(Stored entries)
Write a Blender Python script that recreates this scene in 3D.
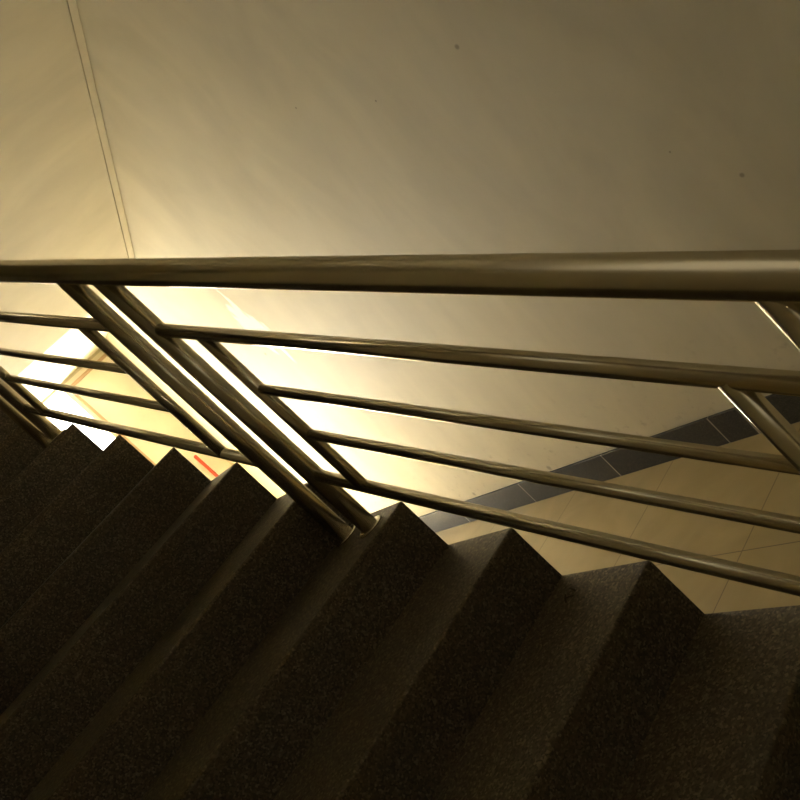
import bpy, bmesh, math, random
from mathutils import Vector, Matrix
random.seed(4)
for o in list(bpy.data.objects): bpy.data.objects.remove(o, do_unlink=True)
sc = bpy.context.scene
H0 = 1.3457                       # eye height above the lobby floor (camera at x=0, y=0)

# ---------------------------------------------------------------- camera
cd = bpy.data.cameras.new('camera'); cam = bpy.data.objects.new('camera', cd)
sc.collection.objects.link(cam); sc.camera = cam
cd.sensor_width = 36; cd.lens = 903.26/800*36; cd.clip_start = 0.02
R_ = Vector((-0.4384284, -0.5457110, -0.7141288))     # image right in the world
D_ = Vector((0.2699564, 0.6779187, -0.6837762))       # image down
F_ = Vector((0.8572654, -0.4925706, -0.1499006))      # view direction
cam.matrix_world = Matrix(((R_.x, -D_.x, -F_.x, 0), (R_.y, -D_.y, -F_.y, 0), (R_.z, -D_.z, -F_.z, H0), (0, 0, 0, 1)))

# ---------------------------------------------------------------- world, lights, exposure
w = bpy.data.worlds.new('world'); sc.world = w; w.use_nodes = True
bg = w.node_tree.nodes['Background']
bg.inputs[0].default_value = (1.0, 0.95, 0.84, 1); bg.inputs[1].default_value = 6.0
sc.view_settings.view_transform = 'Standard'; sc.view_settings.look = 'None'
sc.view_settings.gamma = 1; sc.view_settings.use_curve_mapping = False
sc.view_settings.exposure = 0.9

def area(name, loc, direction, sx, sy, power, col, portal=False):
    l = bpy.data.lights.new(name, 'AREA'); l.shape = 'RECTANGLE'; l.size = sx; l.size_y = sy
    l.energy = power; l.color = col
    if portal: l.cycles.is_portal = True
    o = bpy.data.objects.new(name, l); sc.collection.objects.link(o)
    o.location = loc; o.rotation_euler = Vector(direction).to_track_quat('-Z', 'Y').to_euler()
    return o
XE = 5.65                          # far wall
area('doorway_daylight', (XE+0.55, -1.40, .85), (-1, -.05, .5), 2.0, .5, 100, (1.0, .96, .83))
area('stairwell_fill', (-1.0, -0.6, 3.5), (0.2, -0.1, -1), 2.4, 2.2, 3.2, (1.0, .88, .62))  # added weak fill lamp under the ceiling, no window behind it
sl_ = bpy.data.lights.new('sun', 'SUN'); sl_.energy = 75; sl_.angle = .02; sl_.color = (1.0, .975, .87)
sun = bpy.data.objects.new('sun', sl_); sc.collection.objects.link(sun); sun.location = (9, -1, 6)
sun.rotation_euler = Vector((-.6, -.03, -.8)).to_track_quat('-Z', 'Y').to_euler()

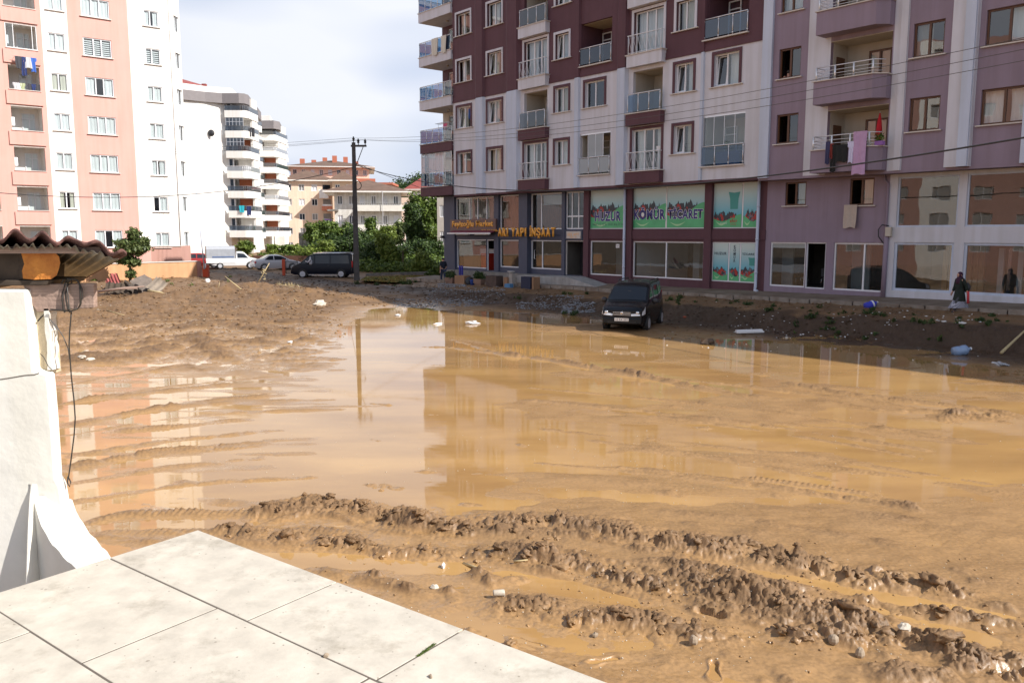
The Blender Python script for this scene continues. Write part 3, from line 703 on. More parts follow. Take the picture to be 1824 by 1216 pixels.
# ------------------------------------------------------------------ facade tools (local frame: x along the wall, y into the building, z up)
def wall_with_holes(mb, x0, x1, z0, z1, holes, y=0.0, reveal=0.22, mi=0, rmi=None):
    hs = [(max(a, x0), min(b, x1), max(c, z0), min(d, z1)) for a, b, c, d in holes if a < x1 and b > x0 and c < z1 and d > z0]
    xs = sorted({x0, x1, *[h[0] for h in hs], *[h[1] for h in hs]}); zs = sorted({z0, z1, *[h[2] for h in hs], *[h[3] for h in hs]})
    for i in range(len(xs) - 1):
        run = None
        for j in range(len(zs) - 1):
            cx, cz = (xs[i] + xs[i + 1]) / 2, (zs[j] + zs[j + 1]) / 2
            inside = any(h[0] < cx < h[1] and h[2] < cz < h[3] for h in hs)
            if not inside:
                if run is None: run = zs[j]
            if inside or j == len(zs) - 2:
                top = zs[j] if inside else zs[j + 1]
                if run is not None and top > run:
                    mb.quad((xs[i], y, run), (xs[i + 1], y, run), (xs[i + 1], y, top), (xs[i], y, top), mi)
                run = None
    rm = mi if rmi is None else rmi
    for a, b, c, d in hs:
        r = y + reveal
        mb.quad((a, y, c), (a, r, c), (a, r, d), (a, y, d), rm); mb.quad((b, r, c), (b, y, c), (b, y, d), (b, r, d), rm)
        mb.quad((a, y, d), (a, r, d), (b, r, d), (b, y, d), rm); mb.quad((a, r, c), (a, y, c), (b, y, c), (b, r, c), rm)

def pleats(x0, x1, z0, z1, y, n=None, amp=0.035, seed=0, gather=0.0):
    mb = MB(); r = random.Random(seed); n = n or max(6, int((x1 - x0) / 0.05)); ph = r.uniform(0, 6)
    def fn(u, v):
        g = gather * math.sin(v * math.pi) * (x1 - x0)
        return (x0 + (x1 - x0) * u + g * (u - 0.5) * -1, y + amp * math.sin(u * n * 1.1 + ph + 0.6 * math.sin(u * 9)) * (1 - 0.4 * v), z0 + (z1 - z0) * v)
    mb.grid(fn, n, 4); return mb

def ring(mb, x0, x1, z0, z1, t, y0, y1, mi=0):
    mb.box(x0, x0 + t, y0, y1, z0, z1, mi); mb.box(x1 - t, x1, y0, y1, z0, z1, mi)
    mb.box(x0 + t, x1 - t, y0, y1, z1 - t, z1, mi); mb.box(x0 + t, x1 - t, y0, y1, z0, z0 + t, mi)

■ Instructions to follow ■
From the first line above down to the line with "H0 = 1.3457", reproduce every line and no others, omitting pictures.

■ Full response ■
Write a Blender Python script that recreates this scene in 3D.
import bpy, bmesh, math, random
from mathutils import Vector, Matrix
random.seed(4)
for o in list(bpy.data.objects): bpy.data.objects.remove(o, do_unlink=True)
sc = bpy.context.scene
H0 = 1.3457                       # eye height above the lobby floor (camera at x=0, y=0)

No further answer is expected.